A man of strong direction and commitment, his concerns are grave and at one point when asked what course would he prescribe for young Black student musician, he replied, "Do the same as I did, only do it faster; as fast as possible. IT TOOK ME 17 YEARS TO GET TO WHERE I AM NOW. I received my M.A. in 1963 and then spent another four years studying in Europe and received my Ph.D. in 1967."

He explains that earning his livelihood as a musician meant frequent interruptions in his education and work on his undergraduate degree alone was protracted over roughly twelve or thirteen years.

Dr. Byrd spoke to the necessity of Black students clearly understanding the functional motivation behind the establishment of white academic institutions in contrast to Black institutions of higher learning.
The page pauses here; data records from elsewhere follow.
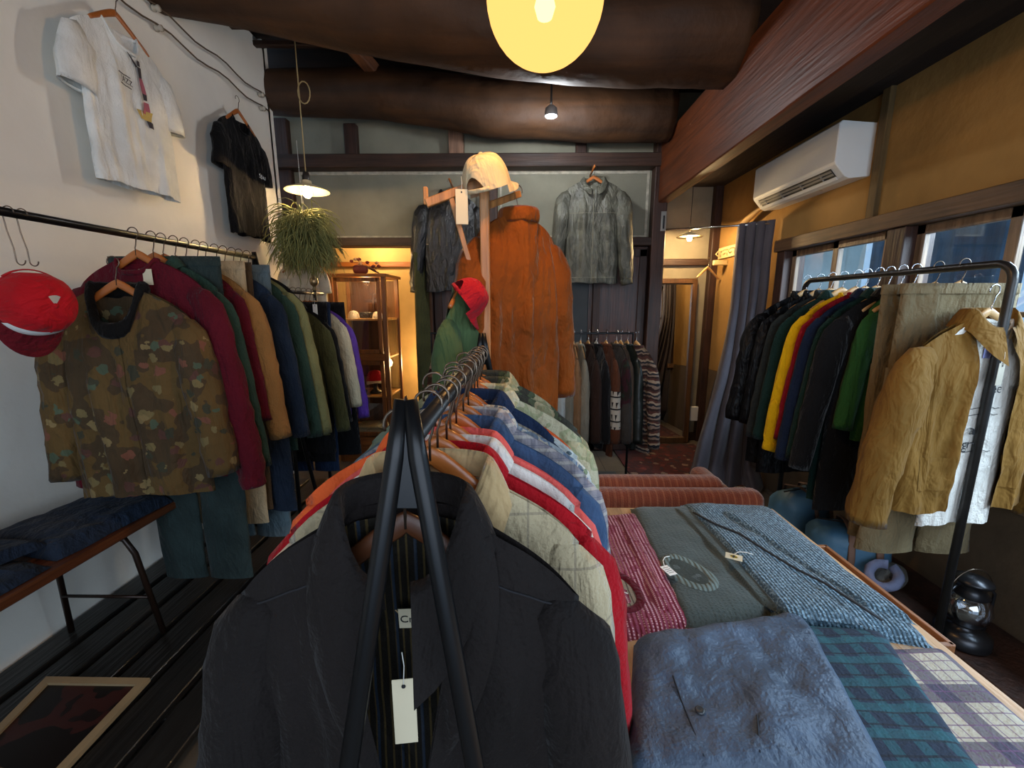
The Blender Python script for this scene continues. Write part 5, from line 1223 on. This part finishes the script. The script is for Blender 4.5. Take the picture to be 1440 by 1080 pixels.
for y in (-.3, -.1, .12, .32): MB().box(cen+nn_*.006+Vector((0, y, 0)), (.05, .004, .01), rot=rm, bev=.0005).build('vane', M('ac_louvre', (.30, .29, .26), .4, None), ac)
# ------------------------------------------------------------------ bags, hat and lantern below the windows
BAG = M('blue_grey_nylon', H('#4f7c9c'), .5, 'crumple', bs=8, bd=.01); STR = M('tan_strap', H('#7a5a4a'), .6, 'leather')
for i, (p, rz, lb, s) in enumerate(((at(1122, 735, Y=2.55), .3, 'blue grey duffel bag with tan straps, farther one under the right rack', 1.), (at(1190, 770, Y=2.12), -.35, 'blue grey duffel bag with a tan strap, nearer one under the right rack', 1.))):
    b = thing('duffel_bag', lb, 'bag', (p.x, p.y, 0), rz, 'duffel bags under the right rack')
    rbx(MB(), (0, 0, .20), (.36, .24, .38), .09, 5, wob=.03, seed=i*3.).build('body', BAG, b, True)
    for x in (-.02, .10): MB().tube([(x, -.128, .05), (x, -.135, .25), (x, -.10, .385), (x, 0, .41), (x, .1, .385), (x, .13, .2)], .016, 8, ry=.004, up=(0, 1, 0)).build('strap', STR, b, True)
    MB().box((.04, -.02, .415), (.05, .03, .012), bev=.003).build('buckle', CHROME, b)
    MB().tube([(-.15, .0, .395), (.15, .0, .395)], .005, 6).build('zip', INK, b, True)
# low wooden step below the windows
stp = thing('wooden_step', 'low dark wooden step along the wall under the windows', 'step', (1.94, 1.55, 0))
MB().box((0, 0, .155), (.34, 1.3, .03), bev=.004).build('tread', DKWOOD, stp)
for y in (-.6, 0, .6): MB().box((0, y, .07), (.30, .03, .14), bev=.003).build('support', DKWOOD, stp)
sh = thing('sheepskin_slipper', 'pale slipper with a fluffy lilac lining on the dark step', 'slipper', (1.90, 1.95, .172), R(35))
m = MB(); m.lathe([(0, .0), (.06, .0), (.066, .02), (.058, .05), (.03, .075), (0, .08)], sx=1.9, seg=24); m.build('toe', M('slipper_felt', H('#8b8880'), .95, 'felt'), sh, True)
m = MB(); m.tube([(-.12+.055*math.cos(R(a)), .055*math.sin(R(a)), .075+.035*math.cos(R(a))) for a in range(0, 360, 20)], .022, 8); 
for v in m.v: v += v.normalized()*.012*nz(v.x*40, v.y*40, v.z*40)
m.build('lining', M('lilac_fluff', H('#8a8fae'), .95, 'felt', bs=50), sh, True)
ln = thing('lantern', 'dark metal oil lantern with a glass globe on the step by the wall', 'lantern', (1.86, 1.56, .17))
LM = M('lantern_metal', (.05, .05, .055), .3, None, metal=.8)
MB().lathe([(0, 0), (.085, 0), (.09, .012), (.088, .05), (.06, .065), (.035, .075), (.04, .09), (.055, .095), (0, .097)], seg=28).build('fuel_tank', LM, ln, True)
MB().lathe([(.045, .095), (.068, .12), (.075, .155), (.066, .195), (.046, .215)], seg=28).build('glass_globe', glassmat('lantern_glass', (.7, .75, .8), .7, .03), ln, True)
MB().lathe([(.05, .212), (.058, .222), (.045, .24), (.04, .27), (.062, .275), (.06, .285), (.025, .30), (0, .302)], seg=28).build('chimney', LM, ln, True)
for s in (-1, 1): MB().tube([(s*.082, 0, .04), (s*.098, 0, .10), (s*.098, 0, .22), (s*.06, 0, .262)], .006, 8, up=(0, 1, 0)).build('side_tube', LM, ln, True)
MB().tube([(math.cos(R(a))*.095, 0, .20+math.sin(R(a))*.13) for a in range(0, 181, 12)], .0025, 6, up=(0, 1, 0)).build('bail', WIRE, ln, True)

for x, y, z, lb in ((-.64, 4.20, 2.70, 'wooden peg in the back wall holding the black leather jacket'), (.70, 4.17, 2.80, 'wooden peg in the back wall holding the worn grey leather jacket')):
    tag(MB().tube([(x, y-.03, z+.008), (x, 4.40, z-.01)], .009, 10).build('wall_peg', HANGW, None, True), lb, 'peg')
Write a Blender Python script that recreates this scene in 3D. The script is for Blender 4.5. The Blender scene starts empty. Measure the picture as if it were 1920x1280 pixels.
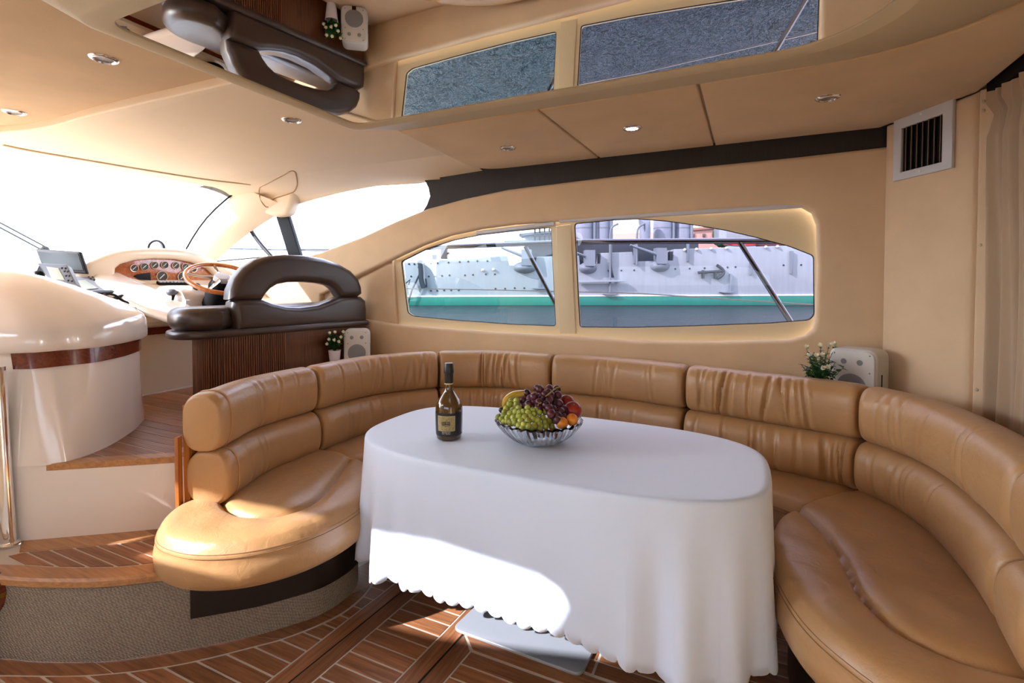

He pointed out that the oldest universities in this country were founded in the 17th Century specifically to develop and to train an aristocracy that would take over the government; a class of gentlemen after the model of Oxford and Cambridge would run the country, 400 years later, that model still works.

On the other hand, he continued, Black academic institutions were developed as late as the 19th Century after the close of the Civil War for the purpose of teaching Blacks how to read and write and religion with no specific function in mind. "So if an institution isn't structured to do anything to begin with, then 100 years later it is still teaching reading and writing and religion. In essence, it isn't supposed to do anything."

However, he cited, Imamu Ameer Baraka's school in Newark, New Jersey as one of the few Black institutions in the country which was established and is guided by basic educational philosophical tenets.

"White universities have developed sophisticated methods for compiling information that is used systematically to preserve and to perpetuate white history. We, as Blacks must be about the same thing, for if we do not document and write down our history, the 5,000 years from now Blacks will not know who Louis Armstrong or Charlie Parker were. Our history will be lost forever.

"In order to attack the problem, you must be able to discriminate between what is the truth and what is B.S., and in order to do that, you must STUDY the history of the phenomenon that you are engaged in."